The mail server adds your message to a queue and before it says to your mail client “Okay, I have it”, it will make sure that the message is safe on disk. Mail servers go to a lot of effort to make sure your messages don’t get “dropped on the floor” even when the operating system they are running on crashes.
The Journey
After you have submitted a mail message to the message submission server, the message is held in a queue. This is significant because email is a store and forward messaging solution, so every server your message journeys through will make sure it is stored on disk before saying to the server sending the message “Yep. Got it.”.
In theory this should mean that messages never get lost “in the system” (although practice is often different to theory). The store and forward style of architecture suits the era that email is from – back in the 1970s when email could (and did) traverse many different kinds of network rather than “the Internet” that we have today.
What does that mean today? Amongst other things, it means that whilst you may think that your message only visits two mail servers – the one belonging to your ISP and the one belonging to the recipient’s ISP – and that is certainly a valid architecture for very small organisations.
But it does not work so well for larger organisations that may handle millions, or hundreds of millions of message a day. Summing up a large architecture without actually seeing an architecture diagram for every single ISP and large organisation on the Internet is going to be a bit hit and miss, but I’ll give it a go.
Your message submission server will probably simply hand your message off to a server responsible for sending email messages across the Internet. If it cannot send to the recipient’s receiving mail server on the first run through the queue, it may well just hand the message off to a “slow message server” (processing large queues is a bit of a drag).
In either case, the recipient’s server will accept the message and then hand it over to a “mailbox server” that the recipient will connect to.
And the journey is over. At every stage, reliability is favoured over speed.

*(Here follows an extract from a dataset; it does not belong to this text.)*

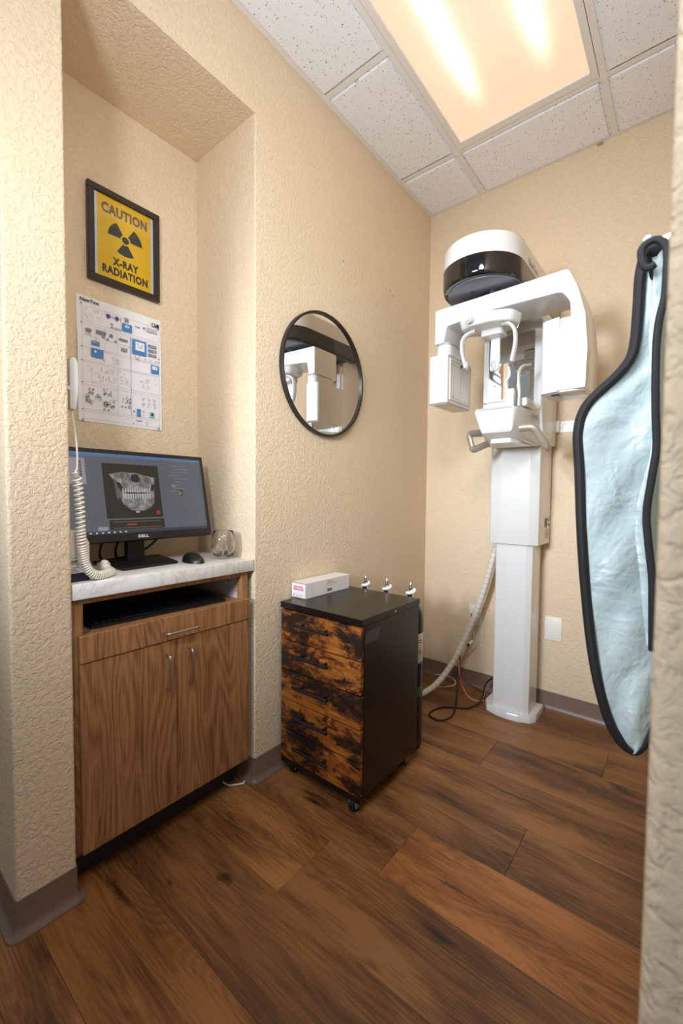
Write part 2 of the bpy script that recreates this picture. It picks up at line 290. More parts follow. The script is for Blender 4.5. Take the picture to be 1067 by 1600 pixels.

How do servers send your message to each other? Using that SMTP standard I mentioned earlier.
Speed
The speed of email is a good topic to cover here. Speed is not what email is about in the same way that the postal service for physical letters is not about speed. It’s about reliability
Your messages may be readable by the recipient within 5 minutes 99 times out of 100, but that 1 time may take a day or two. That’s just the way that email works – if you want instant messaging, use an instant messaging client.
Security
At no point have I mentioned encryption, and that is intentional. At no point is encryption required; email was designed in an era when computers were far slower and encryption was expensive (even though it was far weaker).
At every point, servers are trusting that the senders are not lying and the original sender is trusting that nobody is snooping on their emails.
To correct that there are a whole bunch of optional add-ons to the email standard to deal with that. But that is a story for another day.